Exercice 1: Tracez une boucle de trois lieux situés dans votre territoire de résidence habituel, lieux que vous appréciez, qui vous sont assez familiers. La distance entre ces lieux n’est pas importante. Ce pourrait Terre- Lune - Mars, mais je vous suggère pour ce premier exercice de rester dans un ordre de distance praticable dans le cadre d’une journée. Si le nombre de trois territoires vous contraint, allez jusqu’à quatre. 

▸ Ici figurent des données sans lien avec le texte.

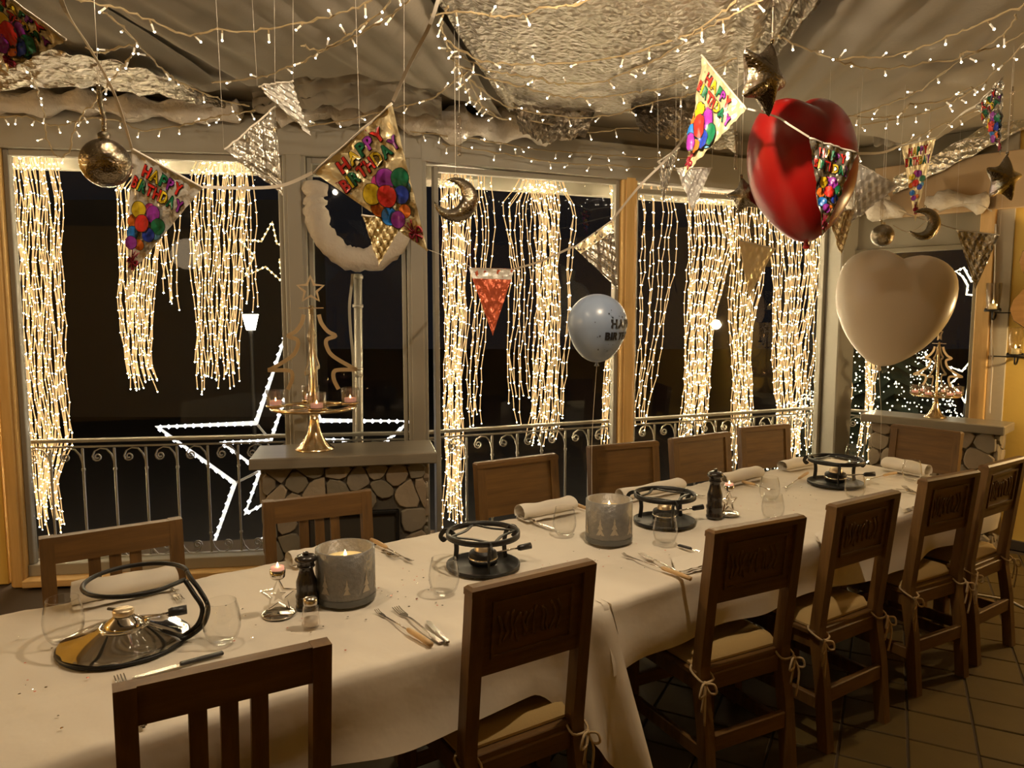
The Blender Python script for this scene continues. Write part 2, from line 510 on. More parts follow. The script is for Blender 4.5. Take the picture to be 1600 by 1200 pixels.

Notez que le nom d’un lieu peut être celui d’un quartier générique (par exemple Ikébukuro), d’un sous-ensemble de quartier générique (par exemple, Minami-ikebukuro ou Nishi-Ikebukuro) d’une station de transport en commun, d’une boutique, d’un café ou d’un bâtiment qui vous sert de phare quand vous pensez à ce territoire.

Exercice 2: Une fois votre boucle tracée, remplacez un des lieux d’extrémité par un autre, qui répond aux mêmes critères de familiarité, d’appréciation et de relative proximité. Vous avez maintenant en main deux schémas, deux boucles possibles parmi d’autres. Concentrez-vous sur ces deux schémas et évoquez mentalement ce que sont ces lieux pour vous, ce qui les rend attachants, des commerces précis que vous appréciez, un signe visuel incontournable, ce que vous pouvez y faire sur place. Ensuite pensez aux transitions possibles entre chacun, à pieds ou par tout autre mode de locomotion si nécessaire. Pour finir, comparez visuellement la différence, le contraste du au changement d’une des extrémités des boucles. Ressentez-vous des tiraillements, une certaine hésitation sur quelle boucle choisir à supposer que vous décidiez aujourd’hui ou demain de suivre l’un ou l’autre des périples évoqués par ces deux boucles? Si oui, vous êtes sur la bonne voie.

Les boucles de désirs sont source de tiraillements concurrentiels, l’envie d’une destination suivante entrant en concurrence avec une autre. La ville se constitue alors de boucles et multiples liens de désirs qui en font une sorte de buffet qui attise l’appétance urbaine. Vais-je à droite? Vais-je à gauche? Comment faire quand ces deux options sont aussi tentantes? C’est ainsi que je m’accapare les villes.